The CWA was passed, as we all surely recall, on heels of the Cuyahoga River bursting into flames in an industrial area of Ohio, as seen in the above photo. The river was so polluted with chemical waste that, as the story goes, sparks from a welder’s torch lit the river on fire. While there had been several statutes aimed at curbing water pollution in the many years leading up to the CWA’s passage, none were particularly effective and many were aimed at preventing obstructions to navigation, rather than preventing chemical pollution. The shocking fire on the Cuyahoga finally shamed Congress into passing a law, with teeth, directed to curb water pollution in 1972.

Over the past 50 years, the CWA has been singularly responsible for the cleanup of many of the nation’s waterways and the protection of wetlands and associated habitat. Nobody can honestly debate the power and effectiveness of this law. When I was a young environmental lawyer, I used to think that jurisdiction under the CWA was limitless. I used to say that, if you could float a paper cup on it, that water was jurisdictional. Then came the SCOTUS SWANCC decision (https://www.law.cornell.edu/supct/html/99-1178.ZO.html) undoing the migratory bird rule, which for the first time, began to hem in the breadth of jurisdiction under the law. Some time thereafter, SCOTUS completely confused things with the Rapanos decision (https://www.law.cornell.edu/supct/cert/04-1034) – or some would say “non-decision”.

Now, in its 50th year, the statute is facing a true mid-life crisis! Since Rapanos, there have been myriad regulations, Executive Orders, regulatory guidance, scientific papers, and a host of court decisions, all aimed at defining the statute’s scope.

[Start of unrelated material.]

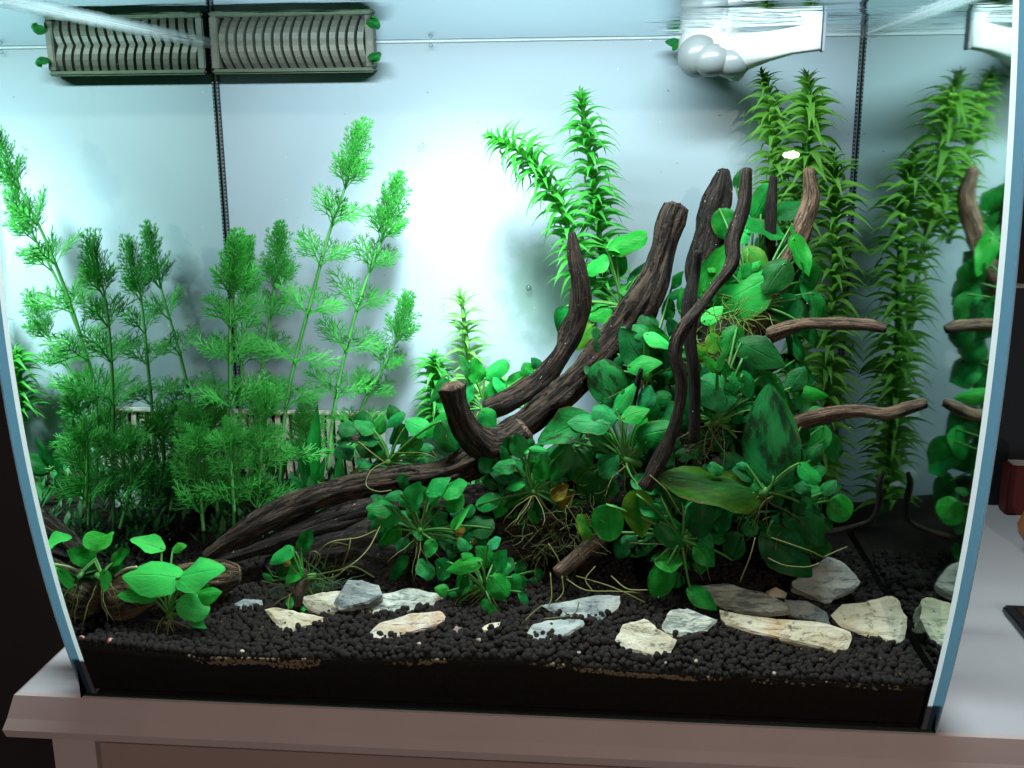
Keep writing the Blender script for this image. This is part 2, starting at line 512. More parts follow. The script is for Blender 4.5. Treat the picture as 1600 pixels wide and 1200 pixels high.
mb = MB(); mb.box((TX0+0.049, 0.018, -0.19), (0.20, 0.0495, -0.051)); ob('drawer_front', mb.mesh('drawer_front'), M_DRAWER, tab)
mb = MB(); mb.box((0.204, 0.018, -0.19), (TX1-0.05, 0.0495, -0.051)); ob('drawer_front', mb.mesh('drawer_front'), M_DRAWER, tab)
# books, jar and a black device at the right
def rbox(name, lo, hi, mat, parent=None, bev=0.002):
    bm = bmesh.new()
    bmesh.ops.create_cube(bm, size=1)
    for v in bm.verts:
        v.co = Vector([(l+h)/2 + c*(h-l) for l, h, c in zip(lo, hi, v.co)])
    bmesh.ops.bevel(bm, geom=bm.edges[:], offset=bev, segments=2, affect='EDGES')
    me = bpy.data.meshes.new(name)
    bm.to_mesh(me); bm.free()
    return ob(name, me, mat, parent)
M_RED = mat_plain('red_cover', (0.075, 0.010, 0.008), 0.5, 0.3)
M_PAGES = mat_plain('page_block', (0.30, 0.27, 0.22), 0.8, 0.2)
bk = at_z(1588, 806, 0.0)
book = empty('red_book', (bk.x+0.03, bk.y+0.02, 0), 'dark red upright book in the shade right of the aquarium', 'book')
rbox('cover', (bk.x-0.012, bk.y, 0.0005), (bk.x+0.10, bk.y+0.022, 0.055), M_RED, book)
rbox('page_block', (bk.x-0.008, bk.y+0.003, 0.0552), (bk.x+0.095, bk.y+0.019, 0.057), M_PAGES, book, 0.0005)
bk2 = empty('dark_book', (bk.x+0.03, bk.y+0.05, 0), 'tall black book standing behind the red book', 'book')
rbox('cover', (bk.x-0.02, bk.y+0.03, 0.0005), (bk.x+0.11, bk.y+0.06, 0.24), M_BLACK, bk2)
rbox('page_block', (bk.x-0.016, bk.y+0.034, 0.2402), (bk.x+0.105, bk.y+0.056, 0.242), M_PAGES, bk2, 0.0005)
jp = at_z(1622, 868, 0.0)
jar = empty('jar', (jp.x, jp.y, 0), 'amber rounded jar on the table at the far right', 'jar')
def lathe(prof, seg=28):
    m = MB()
    for i, (r, z) in enumerate(prof):
        for k in range(seg):
            a = 2*math.pi*k/seg
            m.v.append((r*math.cos(a), r*math.sin(a), z))
    for i in range(len(prof)-1):
        for k in range(seg):
            k2 = (k+1) % seg
            m.face((i*seg+k, i*seg+k2, (i+1)*seg+k2, (i+1)*seg+k))
    m.face([k for k in range(seg)][::-1]); m.face([(len(prof)-1)*seg+k for k in range(seg)])
    return m
ob('body', lathe([(0.010, 0.0005), (0.012, 0.002), (0.013, 0.012), (0.020, 0.022), (0.0215, 0.030), (0.017, 0.042), (0.0125, 0.05), (0.0125, 0.10)]).mesh('jar_body', (), True), mat_plain('amber_glaze', (0.28, 0.11, 0.03), 0.3, 0.5), jar, Matrix.Translation(jar.location))
ob('lid', lathe([(0.014, 0.1004), (0.0145, 0.102), (0.0145, 0.114), (0.012, 0.117)]).mesh('jar_lid', (), True), mat_plain('jar_lid_grey', (0.16, 0.14, 0.13), 0.4, 0.4), jar, Matrix.Translation(jar.location))
p0 = at_z(1578, 975, 0.0)
dev = empty('tablet', (p0.x+0.05, p0.y+0.03, 0), 'flat black tablet lying on the table beside the tank', 'tablet')
rbox('case', (p0.x, p0.y-0.055, 0.0005), (p0.x+0.14, p0.y+0.02, 0.0085), M_BLACK, dev, 0.002)
rbox('screen', (p0.x+0.008, p0.y-0.048, 0.0086), (p0.x+0.132, p0.y+0.013, 0.0092), mat_plain('dark_screen', (0.01, 0.012, 0.016), 0.1, 0.6), dev, 0.0002)

# ------------------------------------------------------------------ aquarium
tank = empty('aquarium', (0, 0.17, 0), 'glass aquarium with bowed front and white back panel on the painted table', 'aquarium')
ZT = 0.55
NS = 40
zs = [0.004 + (ZT-0.004)*i/NS for i in range(NS+1)]
def sweep(x0, x1, y_of_front, y_of_back, mats_of, name, mats, smooth=True):
    """slab between x0 and x1 whose front follows the bowed profile"""
    m = MB()
    cor = lambda z: ((x0, y_of_front(z), z), (x1, y_of_front(z), z), (x1, y_of_back(z), z), (x0, y_of_back(z), z))
    for k in range(4):
        b = len(m.v)
        for z in zs:
            c = cor(z)
            m.v += [c[k], c[(k+1) % 4]]
        for i in range(NS):
            m.face((b+2*i, b+2*i+1, b+2*i+3, b+2*i+2), mats_of[k])
    for z, o_ in ((zs[0], (3, 2, 1, 0)), (zs[-1], (0, 1, 2, 3))):
        b = len(m.v)
        m.v += list(cor(z))
        m.face([b+q for q in o_], mats_of[0])
    return m.mesh(name, mats, False)
fp = sweep(-W_EDGE+0.0002, W_EDGE-0.0002, front_y, lambda z: front_y(z)+0.005, (0, 1, 1, 1), 'front_pane', (M_PANE, M_CLEAR))
fp.polygons.foreach_set('use_smooth', [True]*len(fp.polygons))
ob('front_pane', fp, None, tank)
# side panes: front cut edge is its own part
for s in (-1, 1):
    xi, xo = s*W_IN, s*W_OUT
    a, b_ = (xo, xi) if s < 0 else (xi, xo)
    fo = (1, 2, 1, 0) if s < 0 else (1, 0, 1, 2)
    me = sweep(a, b_, lambda z: front_y(z)+0.0012, lambda z: DEP, fo, 'side_pane', (M_SIDEL if s < 0 else M_SIDE, M_CLEAR, M_CLEAR))
    sp_ = ob('side_pane', me, None, tank)
    ea, eb = sorted((s*W_EDGE, xo))
    e = sweep(ea, eb, lambda z: front_y(z)-0.0006, lambda z: front_y(z)+0.001, (0, 1, 1, 1), 'cut_edge', (M_EDGE, M_CLEAR))
    ob('cut_edge', e, None, sp_)
    xe = s*W_EDGE
    a2, b2 = sorted((xe-s*0.0034, xe-s*0.0001))
    e = sweep(a2, b2, lambda z: front_y(z)-0.0009, lambda z: front_y(z)+0.006, (0, 1, 1, 1), 'silicone_bead', (M_BEAD, M_CLEAR))
    ob('silicone_bead', e, None, sp_)
    a2, b2 = sorted((xo-s*0.0012, xo+s*0.0003))
    e = sweep(a2, b2, lambda z: front_y(z)-0.0012, lambda z: front_y(z)+0.0006, (0, 1, 1, 1), 'polished_arris', (M_BEAD, M_CLEAR))
    ob('polished_arris', e, None, sp_)
mb = MB(); mb.box((-W_OUT, DEP+0.0005, 0.004), (W_OUT, DEP+0.02, ZT)); ob('back_panel', mb.mesh('back_panel'), M_WALL, tank)
mb = MB(); mb.box((-W_OUT, 0.0, 0.0008), (W_OUT, DEP+0.02, 0.0036)); ob('base_plate', mb.mesh('base_plate'), M_BLACK, tank)
mb = MB(); mb.box((-W_OUT, -0.0015, 0.0008), (W_OUT, -0.0002, 0.0022)); ob('base_trim', mb.mesh('base_trim'), mat_plain('green_glass_edge', (0.02, 0.05, 0.04), 0.2, 0.6), tank)
for s in (-1, 1):
    mb = MB()
    x = s*(W_OUT-0.0022)
    mb.box((x-0.0008, DEP-0.0022, 0.004), (x+0.0012, DEP, ZT))
    se = ob('corner_seam', mb.mesh('corner_seam'), M_BLACK, tank)
    mb = MB()
    z = 0.03
    while z < ZT-0.02:
        mb.box((x-0.0006, DEP-0.0031, z), (x+0.0008, DEP-0.0023, z+0.0014))
        z += 0.0036
    q = ob('seam_notches', mb.mesh('seam_notches'), M_BEADS, se)
    q['kind'] = 'stuff'

# water surface and its meniscus on the side glass
m = MB()
nx, ny = 40, 24
for j in range(ny+1):
    for i in range(nx+1):
        x = -W_IN + 2*W_IN*i/nx
        y0 = front_y(ZW)+0.0055
        y = y0 + (DEP-y0-0.0005)*j/ny
        m.v.append((x, y, ZW))
for j in range(ny):
    for i in range(nx):
        a = j*(nx+1)+i
        m.face((a, a+1, a+nx+2, a+nx+1))
wat = ob('water', m.mesh('water', (), True), M_WATER)
tag(wat, None, None, kind='structure')
for s in (-1, 1):
    m = MB()
    n = 90
    for i in range(n+1):
        t = i/n
        y = front_y(ZW)+0.02+(DEP-0.006-front_y(ZW)-0.02)*t
        wv = 0.0010*noise.noise(Vector((y*60, s, 0))) + (0.0004 if i % 2 else 0)
        zc = ZW-0.0008
        x = s*(W_IN-0.0008)
        m.v += [(x, y, zc+0.0006), (x-s*0.0014, y, zc-0.0006), (x-s*0.0012, y, zc-0.0030+wv), (x, y, zc-0.0044+wv)]
    for i in range(n):
        for k in range(3):
            a, c = 4*i+k, 4*i+4+k
            m.face((a, a+1, c+1, c))
    o = ob('meniscus', m.mesh('meniscus', (), True), mat_edge('meniscus_film', (0.55, 0.66, 0.70), (0.6, 0.72, 0.76), 0.5, 0.12, 0.62), wat)

m = MB()
n = 120
for i in range(n+1):
    x = -W_IN + 2*W_IN*i/n
    wv = 0.0003*noise.noise(Vector((x*40, 5, 0)))
    m.v += [(x, DEP-0.0004, ZW-0.0001), (x, DEP-0.0016, ZW-0.0006), (x, DEP-0.0010, ZW-0.0011+wv), (x, DEP-0.0004, ZW-0.0015+wv)]
for i in range(n):
    for k in range(3):
        a, c = 4*i+k, 4*i+4+k
        m.face((a, a+1, c+1, c))
ob('meniscus', m.mesh('meniscus', (), True), mat_edge('meniscus_back_film', (0.9, 0.95, 0.96), (0.9, 0.95, 0.96), 0.3, 0.1, 0.25), wat)  # white colour stands in for light gathered along the back waterline

# ------------------------------------------------------------------ substrate
m = MB()
NX, NY = 96, 56
for j in range(NY+1):
    for i in range(NX+1):
        x = -W_IN+0.0003 + (2*W_IN-0.0006)*i/NX
        zf = ground(x, -0.01)
        y0 = front_y(max(0.02, lerp_table(x, FRONT_Z)))+0.0056
        y = y0 + (DEP-0.001-y0)*j/NY
        m.v.append((x, y, ground(x, y)-0.0015))
for j in range(NY):
    for i in range(NX):
        a = j*(NX+1)+i
        m.face((a, a+1, a+NX+2, a+NX+1))
# wall of soil pressed against the front glass
b0 = len(m.v)
for k in range(1, 9):
    for i in range(NX+1):
        x = -W_IN+0.0003 + (2*W_IN-0.0006)*i/NX
        zt = m.v[i][2]
        z = zt + (0.0045-zt)*k/8
        m.v.append((x, front_y(z)+0.0056, z))
for k in range(8):
    for i in range(NX):
        a = (b0+(k-1)*(NX+1)+i) if k else i
        c = b0+k*(NX+1)+i
        m.face((c, c+1, a+1, a))
for i in (0, NX):
    for j in range(NY):
        a, c = j*(NX+1)+i, (j+1)*(NX+1)+i
        b = len(m.v)
        m.v += [(m.v[a][0], m.v[a][1], 0.0045), (m.v[c][0], m.v[c][1], 0.0045)]
        m.face((a, c, b+1, b))
    col = [i] + [b0+k*(NX+1)+i for k in range(8)]
    b = len(m.v)
    m.v.append((m.v[i][0], m.v[i][1], 0.0045))
    for u, w in zip(col, col[1:]):
        m.face((u, w, b))
soil = ob('soil_bed', m.mesh('soil_bed', (), True), M_SOIL)
tag(soil, None, None, kind='structure')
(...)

Some would say that these efforts have both narrowed (Trump administration’s Navigable Waters Protection Rule) and expanded (Maui decision – https://www.law.cornell.edu/supremecourt/text/18-260) the scope of the CWA’s jurisdiction. We now wait, with some anxiety, SCOTUS’s latest foray into defining the scope of the CWA’s jurisdiction in the Sackett case. Most observers believe that Sackett will again narrow the scope of jurisdiction – by how much we don’t know.

At the same time, the discovery of so called emerging chemicals like PFAS in water has led to an unprecedented array of regulatory activity. EPA is now considering the regulation of the discharge of PFAS under the CWA’s NPDES program at staggeringly low levels – parts per trillion! (https://www.epa.gov/system/files/documents/2022-04/npdes_pfas-memo.pdf) Exactly how the process of regulating chemicals such as PFAS under the CWA will play out remains to be seen. Regardless, these efforts point to the ability to exert significant regulatory power under the CWA – despite its current mid-life crisis.